AI is becoming less of a side issue in commercial real estate and more of a valuation question. In a recent PwC report, the firm argues that the old CRE recovery playbook no longer fits the market, with structural capital rotation, infrastructure convergence and AI-enabled operating models now shaping how investors think about assets and the businesses that run on them.

That shift, according to Tim Bodner, PwC US Real Estate Deals Leader, is moving the focus away from the building alone and toward the operating platform attached to it. "When we say AI-enabled operating platforms, what we're really getting at is a movement away from the asset to the overall operating businesses that sit on top of those assets and are responsible for managing them," Bodner tells GlobeSt.com. "And certainly, when you overlay the benefits of AI inside those operating platforms, that only accelerates the kind of the value creation that we see out in the marketplace."

For CRE investors, the more interesting point may be what this means for underwriting. PwC's view is that markets are operating differently than they did in prior cycles, when the asset and the occupier could be treated as separate and largely independent. Today, Bodner said, that distinction is becoming less practical because speed, data and operating efficiency increasingly influence performance across the hold period.

He pointed to net lease as a useful example. "If you think about the net lease business, that's a pretty simple business, right?" Bodner says. "It's a spread investing business. Basically, what you're trying to do is earn a return on the lease that's above and beyond what your cost of capital is, and the difference is what the value creation is. But if you think about those businesses and how many people they use today to run those businesses, I think the question is, do you really need that? Or is there a way to run the platforms more efficiently through leveraging AI that generates platform value above and beyond the underlying asset value?"

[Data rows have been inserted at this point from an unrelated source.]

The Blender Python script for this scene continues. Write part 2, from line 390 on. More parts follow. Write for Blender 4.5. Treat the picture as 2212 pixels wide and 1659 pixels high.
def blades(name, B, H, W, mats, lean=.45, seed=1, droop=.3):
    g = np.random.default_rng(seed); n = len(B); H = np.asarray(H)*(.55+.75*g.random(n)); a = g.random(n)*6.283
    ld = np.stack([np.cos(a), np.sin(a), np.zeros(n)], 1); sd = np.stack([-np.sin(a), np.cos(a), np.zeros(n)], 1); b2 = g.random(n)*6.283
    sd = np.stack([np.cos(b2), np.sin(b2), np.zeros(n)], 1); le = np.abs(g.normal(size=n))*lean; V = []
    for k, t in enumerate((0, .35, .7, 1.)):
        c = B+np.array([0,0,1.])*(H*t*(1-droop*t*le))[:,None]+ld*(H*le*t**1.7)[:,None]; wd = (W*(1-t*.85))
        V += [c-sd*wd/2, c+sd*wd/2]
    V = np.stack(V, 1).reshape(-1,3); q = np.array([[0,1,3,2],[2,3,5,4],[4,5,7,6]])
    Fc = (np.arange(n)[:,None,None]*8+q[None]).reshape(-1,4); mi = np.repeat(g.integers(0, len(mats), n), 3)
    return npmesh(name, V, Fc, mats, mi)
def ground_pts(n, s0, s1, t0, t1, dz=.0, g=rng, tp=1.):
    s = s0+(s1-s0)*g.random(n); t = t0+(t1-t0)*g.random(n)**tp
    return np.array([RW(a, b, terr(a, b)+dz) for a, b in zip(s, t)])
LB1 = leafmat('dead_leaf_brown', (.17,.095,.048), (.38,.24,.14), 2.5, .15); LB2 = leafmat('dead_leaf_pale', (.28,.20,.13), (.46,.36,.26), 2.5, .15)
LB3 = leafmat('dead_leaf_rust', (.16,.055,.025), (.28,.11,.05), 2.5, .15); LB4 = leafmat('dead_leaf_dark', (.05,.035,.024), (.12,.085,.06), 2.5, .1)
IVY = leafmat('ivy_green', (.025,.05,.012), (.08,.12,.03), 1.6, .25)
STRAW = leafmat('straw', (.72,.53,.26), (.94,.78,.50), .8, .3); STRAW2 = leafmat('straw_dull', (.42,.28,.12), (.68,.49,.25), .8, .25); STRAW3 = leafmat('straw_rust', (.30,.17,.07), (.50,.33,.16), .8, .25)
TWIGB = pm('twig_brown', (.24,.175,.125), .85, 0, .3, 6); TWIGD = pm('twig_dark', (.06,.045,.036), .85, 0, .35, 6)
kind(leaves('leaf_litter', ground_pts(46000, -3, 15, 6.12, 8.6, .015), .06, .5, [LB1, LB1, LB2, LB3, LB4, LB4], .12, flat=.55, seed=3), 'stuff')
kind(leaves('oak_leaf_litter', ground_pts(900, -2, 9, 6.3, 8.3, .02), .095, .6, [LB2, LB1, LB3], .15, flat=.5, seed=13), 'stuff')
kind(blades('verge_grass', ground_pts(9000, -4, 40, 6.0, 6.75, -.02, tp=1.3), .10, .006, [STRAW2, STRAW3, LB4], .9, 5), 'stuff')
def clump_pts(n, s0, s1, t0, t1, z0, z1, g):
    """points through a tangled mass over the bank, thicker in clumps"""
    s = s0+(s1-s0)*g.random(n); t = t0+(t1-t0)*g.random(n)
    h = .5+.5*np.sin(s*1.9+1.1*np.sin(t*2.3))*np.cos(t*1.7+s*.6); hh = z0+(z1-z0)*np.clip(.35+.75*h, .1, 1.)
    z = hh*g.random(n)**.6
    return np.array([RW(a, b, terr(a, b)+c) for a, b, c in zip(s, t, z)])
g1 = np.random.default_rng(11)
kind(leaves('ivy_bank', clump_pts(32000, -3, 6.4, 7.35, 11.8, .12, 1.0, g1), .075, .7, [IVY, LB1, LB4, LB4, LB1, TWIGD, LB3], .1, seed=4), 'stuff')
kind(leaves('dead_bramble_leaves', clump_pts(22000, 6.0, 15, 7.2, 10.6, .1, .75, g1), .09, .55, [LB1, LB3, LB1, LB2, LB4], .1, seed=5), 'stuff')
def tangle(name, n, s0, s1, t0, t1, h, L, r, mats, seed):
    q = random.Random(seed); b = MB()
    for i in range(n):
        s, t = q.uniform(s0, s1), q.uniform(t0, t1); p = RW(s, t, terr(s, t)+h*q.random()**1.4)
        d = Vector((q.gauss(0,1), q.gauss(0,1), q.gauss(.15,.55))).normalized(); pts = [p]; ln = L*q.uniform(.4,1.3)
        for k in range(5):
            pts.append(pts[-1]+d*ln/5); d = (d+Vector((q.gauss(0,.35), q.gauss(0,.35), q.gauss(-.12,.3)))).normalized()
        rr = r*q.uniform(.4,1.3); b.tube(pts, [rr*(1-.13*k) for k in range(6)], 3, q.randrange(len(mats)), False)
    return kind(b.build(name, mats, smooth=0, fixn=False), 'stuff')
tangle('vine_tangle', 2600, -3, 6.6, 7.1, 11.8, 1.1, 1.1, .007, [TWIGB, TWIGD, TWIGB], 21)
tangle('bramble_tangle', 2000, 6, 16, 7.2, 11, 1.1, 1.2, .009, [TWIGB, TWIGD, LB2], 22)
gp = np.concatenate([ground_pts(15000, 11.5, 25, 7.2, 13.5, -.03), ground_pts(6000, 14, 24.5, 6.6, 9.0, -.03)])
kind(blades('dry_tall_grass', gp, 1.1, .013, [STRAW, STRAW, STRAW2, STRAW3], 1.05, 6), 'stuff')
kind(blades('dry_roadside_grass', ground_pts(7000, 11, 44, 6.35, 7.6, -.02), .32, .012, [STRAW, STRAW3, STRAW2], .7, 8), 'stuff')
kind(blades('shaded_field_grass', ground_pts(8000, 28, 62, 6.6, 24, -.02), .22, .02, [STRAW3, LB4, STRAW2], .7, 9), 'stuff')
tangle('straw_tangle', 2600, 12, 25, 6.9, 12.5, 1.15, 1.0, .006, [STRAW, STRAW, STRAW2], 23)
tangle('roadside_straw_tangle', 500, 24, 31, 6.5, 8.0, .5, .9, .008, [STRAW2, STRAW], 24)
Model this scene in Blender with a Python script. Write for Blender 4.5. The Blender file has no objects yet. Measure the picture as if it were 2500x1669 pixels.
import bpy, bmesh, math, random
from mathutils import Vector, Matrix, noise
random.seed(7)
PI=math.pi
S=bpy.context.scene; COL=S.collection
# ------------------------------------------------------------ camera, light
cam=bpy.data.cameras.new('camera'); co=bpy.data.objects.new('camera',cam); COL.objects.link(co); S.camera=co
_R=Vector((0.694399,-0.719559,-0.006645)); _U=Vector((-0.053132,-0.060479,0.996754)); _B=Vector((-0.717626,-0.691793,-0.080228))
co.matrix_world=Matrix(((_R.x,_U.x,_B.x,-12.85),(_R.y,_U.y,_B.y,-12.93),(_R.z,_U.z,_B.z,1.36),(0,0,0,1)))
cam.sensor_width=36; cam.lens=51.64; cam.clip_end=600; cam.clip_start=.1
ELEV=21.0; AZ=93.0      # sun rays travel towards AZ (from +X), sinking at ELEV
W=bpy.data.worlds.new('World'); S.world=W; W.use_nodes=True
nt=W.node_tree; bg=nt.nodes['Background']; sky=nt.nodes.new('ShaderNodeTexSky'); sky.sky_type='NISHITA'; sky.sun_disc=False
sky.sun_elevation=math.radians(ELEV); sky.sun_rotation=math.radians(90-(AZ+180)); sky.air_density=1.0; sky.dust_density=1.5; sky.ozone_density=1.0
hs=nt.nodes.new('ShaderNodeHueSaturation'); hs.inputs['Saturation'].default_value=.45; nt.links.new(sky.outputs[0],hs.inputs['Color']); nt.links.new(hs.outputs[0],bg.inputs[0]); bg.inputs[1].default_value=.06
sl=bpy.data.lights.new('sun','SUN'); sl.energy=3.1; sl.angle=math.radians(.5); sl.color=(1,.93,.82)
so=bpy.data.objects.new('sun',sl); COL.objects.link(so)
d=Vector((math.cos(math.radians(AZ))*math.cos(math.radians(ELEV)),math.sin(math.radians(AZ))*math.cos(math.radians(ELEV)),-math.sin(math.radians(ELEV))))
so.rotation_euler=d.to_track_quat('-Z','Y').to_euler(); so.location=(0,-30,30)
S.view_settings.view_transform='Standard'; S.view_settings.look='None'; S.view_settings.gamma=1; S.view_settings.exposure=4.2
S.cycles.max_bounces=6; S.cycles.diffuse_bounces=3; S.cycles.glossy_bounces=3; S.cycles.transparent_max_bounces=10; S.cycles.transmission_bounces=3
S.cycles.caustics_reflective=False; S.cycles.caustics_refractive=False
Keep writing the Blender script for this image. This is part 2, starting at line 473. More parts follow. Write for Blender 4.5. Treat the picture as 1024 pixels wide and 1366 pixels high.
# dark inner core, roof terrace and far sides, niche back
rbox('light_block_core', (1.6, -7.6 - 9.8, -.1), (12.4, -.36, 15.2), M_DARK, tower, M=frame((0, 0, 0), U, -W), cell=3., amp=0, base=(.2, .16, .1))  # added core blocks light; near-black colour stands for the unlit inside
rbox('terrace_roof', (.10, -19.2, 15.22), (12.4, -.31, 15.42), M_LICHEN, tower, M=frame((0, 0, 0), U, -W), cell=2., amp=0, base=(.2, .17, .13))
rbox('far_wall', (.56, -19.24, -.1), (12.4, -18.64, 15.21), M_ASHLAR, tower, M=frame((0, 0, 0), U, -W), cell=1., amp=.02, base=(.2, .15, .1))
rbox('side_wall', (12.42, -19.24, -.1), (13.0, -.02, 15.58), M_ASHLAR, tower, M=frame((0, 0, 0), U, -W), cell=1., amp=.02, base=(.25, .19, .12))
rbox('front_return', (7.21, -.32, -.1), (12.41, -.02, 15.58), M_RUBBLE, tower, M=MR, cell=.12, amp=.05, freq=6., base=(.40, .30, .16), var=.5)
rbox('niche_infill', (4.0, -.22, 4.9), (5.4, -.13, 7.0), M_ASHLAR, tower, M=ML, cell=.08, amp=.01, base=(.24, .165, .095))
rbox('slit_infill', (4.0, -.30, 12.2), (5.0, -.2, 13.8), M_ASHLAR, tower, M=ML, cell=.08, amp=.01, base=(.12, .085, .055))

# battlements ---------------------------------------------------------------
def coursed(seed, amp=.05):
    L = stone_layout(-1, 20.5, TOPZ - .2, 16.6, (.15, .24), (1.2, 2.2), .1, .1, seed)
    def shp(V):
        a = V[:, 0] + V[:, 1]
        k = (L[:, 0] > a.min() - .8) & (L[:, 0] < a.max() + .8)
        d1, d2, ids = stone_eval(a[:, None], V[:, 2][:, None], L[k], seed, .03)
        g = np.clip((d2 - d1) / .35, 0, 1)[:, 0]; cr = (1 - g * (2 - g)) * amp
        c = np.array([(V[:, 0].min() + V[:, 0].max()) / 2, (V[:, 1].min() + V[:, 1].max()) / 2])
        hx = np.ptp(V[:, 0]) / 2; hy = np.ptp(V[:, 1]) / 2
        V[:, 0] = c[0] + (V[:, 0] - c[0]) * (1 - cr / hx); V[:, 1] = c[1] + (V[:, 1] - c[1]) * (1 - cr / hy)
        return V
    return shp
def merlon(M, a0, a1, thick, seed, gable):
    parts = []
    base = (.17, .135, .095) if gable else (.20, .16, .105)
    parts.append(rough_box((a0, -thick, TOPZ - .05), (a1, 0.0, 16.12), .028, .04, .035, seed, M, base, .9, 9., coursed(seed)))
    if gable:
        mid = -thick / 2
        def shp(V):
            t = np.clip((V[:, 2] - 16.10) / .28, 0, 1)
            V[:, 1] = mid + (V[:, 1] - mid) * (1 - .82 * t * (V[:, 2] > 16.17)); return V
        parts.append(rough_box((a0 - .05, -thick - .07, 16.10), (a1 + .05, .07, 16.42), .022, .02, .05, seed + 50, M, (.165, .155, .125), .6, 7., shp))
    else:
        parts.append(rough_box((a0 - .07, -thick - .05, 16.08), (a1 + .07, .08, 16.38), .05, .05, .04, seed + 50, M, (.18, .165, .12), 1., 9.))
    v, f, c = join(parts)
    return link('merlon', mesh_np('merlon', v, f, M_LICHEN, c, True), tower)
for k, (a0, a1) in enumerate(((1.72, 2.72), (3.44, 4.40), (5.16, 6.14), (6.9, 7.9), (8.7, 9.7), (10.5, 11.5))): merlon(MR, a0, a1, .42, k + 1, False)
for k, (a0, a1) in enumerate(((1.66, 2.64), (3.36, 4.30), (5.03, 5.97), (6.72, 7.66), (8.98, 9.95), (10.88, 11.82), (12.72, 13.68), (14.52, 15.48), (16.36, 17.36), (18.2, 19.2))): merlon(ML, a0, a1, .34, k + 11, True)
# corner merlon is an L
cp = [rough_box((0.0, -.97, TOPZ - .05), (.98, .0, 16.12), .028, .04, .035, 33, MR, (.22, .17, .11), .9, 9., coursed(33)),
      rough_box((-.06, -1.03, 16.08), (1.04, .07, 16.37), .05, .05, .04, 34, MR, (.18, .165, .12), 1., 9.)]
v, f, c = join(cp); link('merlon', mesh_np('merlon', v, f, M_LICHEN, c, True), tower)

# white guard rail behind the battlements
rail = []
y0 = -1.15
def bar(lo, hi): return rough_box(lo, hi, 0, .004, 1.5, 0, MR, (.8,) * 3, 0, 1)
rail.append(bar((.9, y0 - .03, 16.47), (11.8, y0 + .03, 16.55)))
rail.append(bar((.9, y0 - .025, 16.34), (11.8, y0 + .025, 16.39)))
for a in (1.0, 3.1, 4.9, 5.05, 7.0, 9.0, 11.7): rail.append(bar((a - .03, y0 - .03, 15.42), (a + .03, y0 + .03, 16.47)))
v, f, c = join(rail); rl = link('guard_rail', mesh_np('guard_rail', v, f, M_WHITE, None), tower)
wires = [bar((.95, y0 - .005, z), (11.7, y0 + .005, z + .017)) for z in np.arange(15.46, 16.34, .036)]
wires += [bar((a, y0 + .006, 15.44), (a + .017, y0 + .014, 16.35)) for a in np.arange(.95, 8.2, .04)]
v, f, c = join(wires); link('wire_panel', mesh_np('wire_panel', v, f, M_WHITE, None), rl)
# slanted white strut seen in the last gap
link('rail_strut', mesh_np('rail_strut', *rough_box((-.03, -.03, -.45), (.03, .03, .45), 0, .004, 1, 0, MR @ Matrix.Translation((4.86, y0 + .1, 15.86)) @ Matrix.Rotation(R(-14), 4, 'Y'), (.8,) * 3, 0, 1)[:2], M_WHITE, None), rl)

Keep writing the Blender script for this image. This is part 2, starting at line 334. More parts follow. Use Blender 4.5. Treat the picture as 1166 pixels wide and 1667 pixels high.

The report also suggests that the old logic of shedding real estate to gain strategic flexibility may be getting reconsidered. Bodner said operating companies that use real estate still end up paying for it through lease costs, plus landlord profit. In an environment where operations matter more, he said, some businesses may decide they are better off bringing real estate in-house, running it themselves and avoiding that added burden. He added that tax and other advantages could also come into play.

That broader operating focus is why AI now matters across the transaction life cycle, according to PwC. Buyers, lenders and institutional investors are increasingly assessing AI readiness in operations, especially where technology-enabled efficiencies affect margins, occupancy optimization, pricing and scalability. The report says some property types, including data centers, senior housing and logistics, are increasingly viewed less as static real estate and more as operational infrastructure.